Si en estas elecciones se presentara una candidatura capaz de recoger el genuino espíritu del fatalismo, del pesar por la vida y del derrotismo, algo así como el Partido Fatalista de Cataluña (FAC), seguro que se haría con la mayor parte de las alcaldías.

No lo digo por la conocida inclinación a celebrar fechas evocadoras de derrotas y desgracias; tampoco por la afición patidora de cierta hinchada futbolística que se recrea –y sufre-- más en el difícil camino de la victoria que en el propio triunfo.

Viene a cuento de cómo nos explican la lluvia que desde hace ya unos días salpica algunas zonas del territorio catalán. Es evidente que no es la solución de la sequía y que tampoco llena los pantanos, pero también es cierto que es reparadora, que rompe una tendencia y que como tal es noticia. Y, además, una buena noticia.
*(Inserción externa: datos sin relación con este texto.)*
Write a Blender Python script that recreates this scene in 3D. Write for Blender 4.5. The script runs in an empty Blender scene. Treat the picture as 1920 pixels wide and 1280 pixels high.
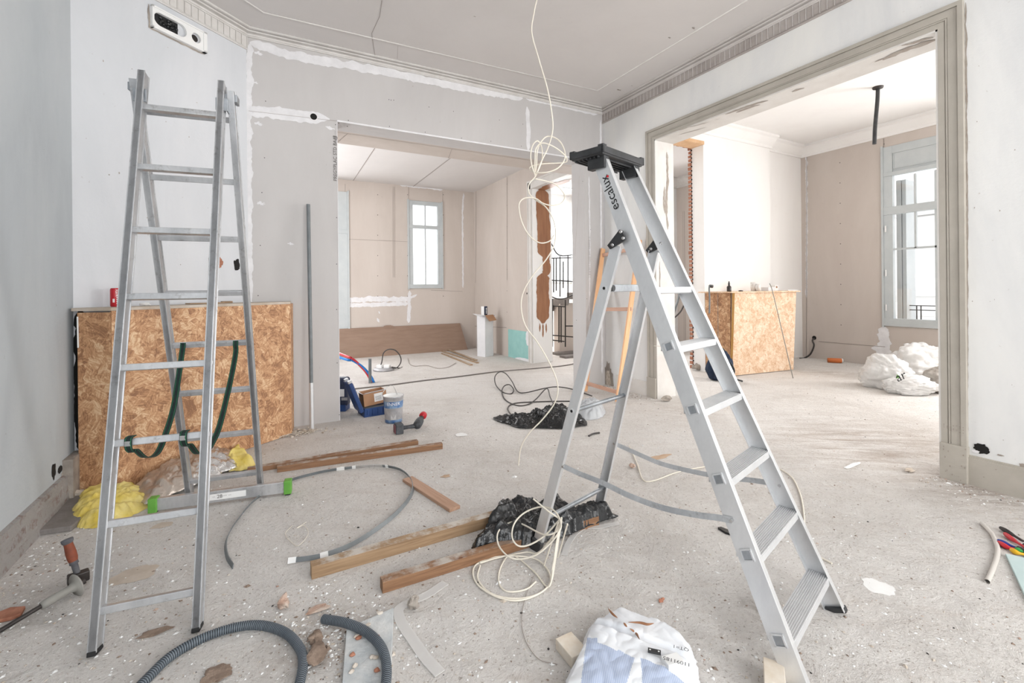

Cada vez que he visto u oído información sobre precipitaciones en alguna comarca siempre ha ido acompañada de una coletilla fatal: será del todo insuficiente para acabar con los problemas de agua, ni siquiera llegará al caudal de los ríos porque la tierra sedienta la absorbe, gráficos para borrar toda esperanza en el ciudadano de que la situación pueda mejorar y para insistir en la situación catastrófica de los embalses. A veces, parece que la lluvia moleste a los meteorólogos. 

Incluso fui testigo de un buen chaparrón el puente del Primero de Mayo que pese a la incomodidad que generó a los turistas fue recibido con gran alegría en la comarca donde se produjo. Para mi sorpresa no fue noticia en ningún medio, apenas apareció en la sección del tiempo; y, por supuesto, adornado de comentarios sobre su nula incidencia en la situación de penuria hidrológica.

Sin embargo, esa forma tan ceniza de mirar la vida me hace albergar una esperanza: este verano no será tan desagradablemente caluroso como el del año pasado. Si la gente que nos informa del tiempo hubiera visto la más mínima señal de que aquello se va a repetir, hace semanas que nos estarían machacando.